Midwife, I completely agree, and the title of the thread, I believe, acknowledges that there is a positive aspect to obesity, just as there are positive aspects to every choice, decision, event, and state of being.
However, I have often gotten "in trouble," on threads when I have voiced my opinion that we should be able to work on our bodies and health without hating or guilting ourselves as we do so. The thread title struck such a powerful chord with me, that I hesitiated to dive into the "shark infested waters," again.
But this post has remained completely positive, and I love that. Losing weight will make us feel better about ourselves, is a common belief in our culture, and to a degree success at anything does increase self-confidence and self-esteem, but I really believe that the reverse is more productive. Learning to love, respect, and have confidence in yourself, makes you happier and more able to make any changes in your life that you want to. I do not love myself because I am losing weight, I am losing weight because I'm learning to love myself.

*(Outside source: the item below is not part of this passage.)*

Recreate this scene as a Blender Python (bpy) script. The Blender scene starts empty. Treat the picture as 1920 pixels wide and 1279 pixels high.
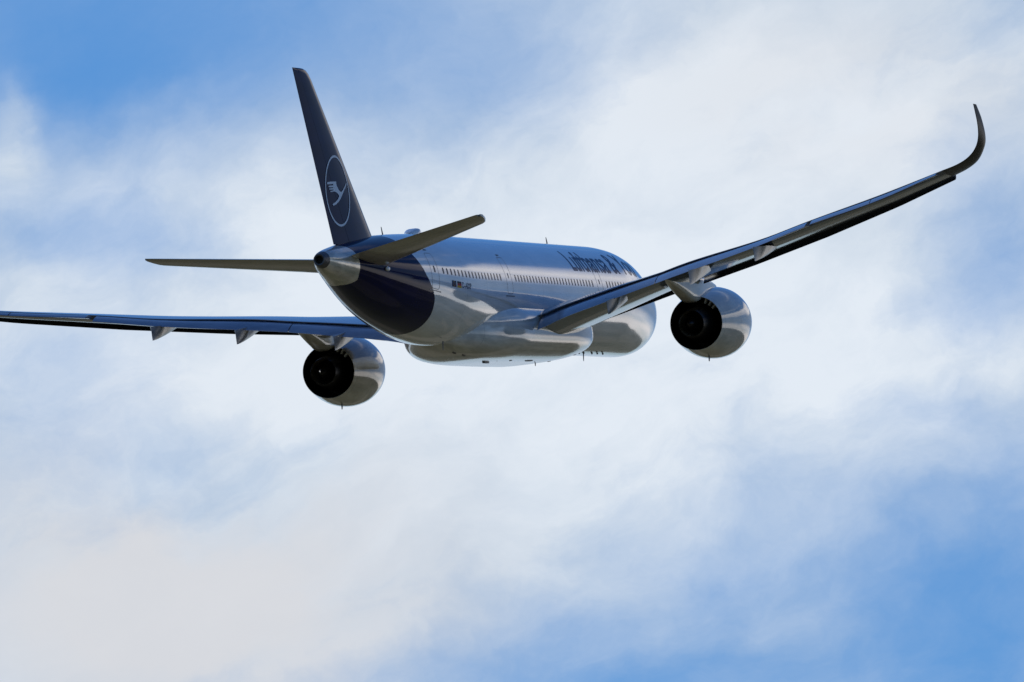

I always thought I had a good handle on self-respect, "despite," my weight. I've always been outgoing, outspoken, and confident under most circumstances, but it hasn't been until relatively recently that I realized that "dieting," usually made me throw alot of self-respect out of the window, as I judged myself daily based on how well I was able to stick to my program and how the scale responded.
My weight loss has NEVER been this slow, but I've also never gone this long without backsliding to the point of regaining all the weight plus more. It might take years to get all of the weight off, and I may never get "all" of it off, but that isn't even my concern at this point, it's every day being the best me I can be - and that included treating myself with respect in all I do, even in what I'm eating.
I think many of us have a habit of "being on the defensive," sometimes because of the outside world's attitudes and behavior toward us, and sometimes more because of what's in our own heads. In my case, the barrier to responding to this thread, was in my head, not based on reality.